Targeting is also critical. We need to identify who our audience is and go where they are. If we are writing books on dog training, we need to be buying ads on pet forums, pet related blogs, and similar websites and magazines. Ads on Facebook might generate a few sales, but for the most part, people don't go to Facebook looking for advice on how to make their dog stop barking. They are there to socialize. But if someone has a dog whose barking is driving the neighbors crazy, they will go looking for information on forums, pet blogs, Q&A sites, etc.

Paid advertising should be a part of everyone's marketing plan, but it has to be targeted advertising, and done over a long period of time. Otherwise, it would be a waste of money.

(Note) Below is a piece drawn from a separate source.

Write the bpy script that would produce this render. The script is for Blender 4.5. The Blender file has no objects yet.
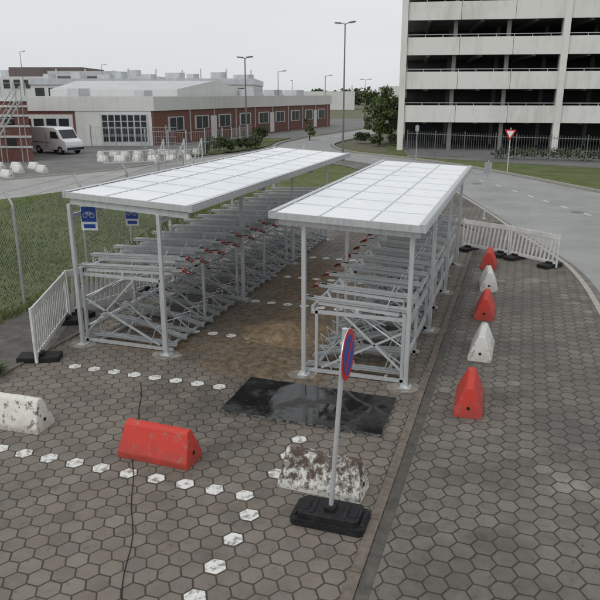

Just my newbie two cents worth.
Facebook allows you to target your advertising completely and entirely towards people who not only like dogs, but who like particular types of dogs, or who like the Dog Whisper show on cable, who like Alpo or who like Organic only food, or who like "Dog training and grooming" or any number of sub-niches. That's the BEAUTY of Facebook. BUT, it, like any tool, requires some time to learn so you do that stuff RIGHT. That's why I suggest people just pick ONE marketing avenue and get good at it. Be a master of one thing rather than a slapdash participant in a bunch. That's how I see it, anyway, and it's certainly helped me.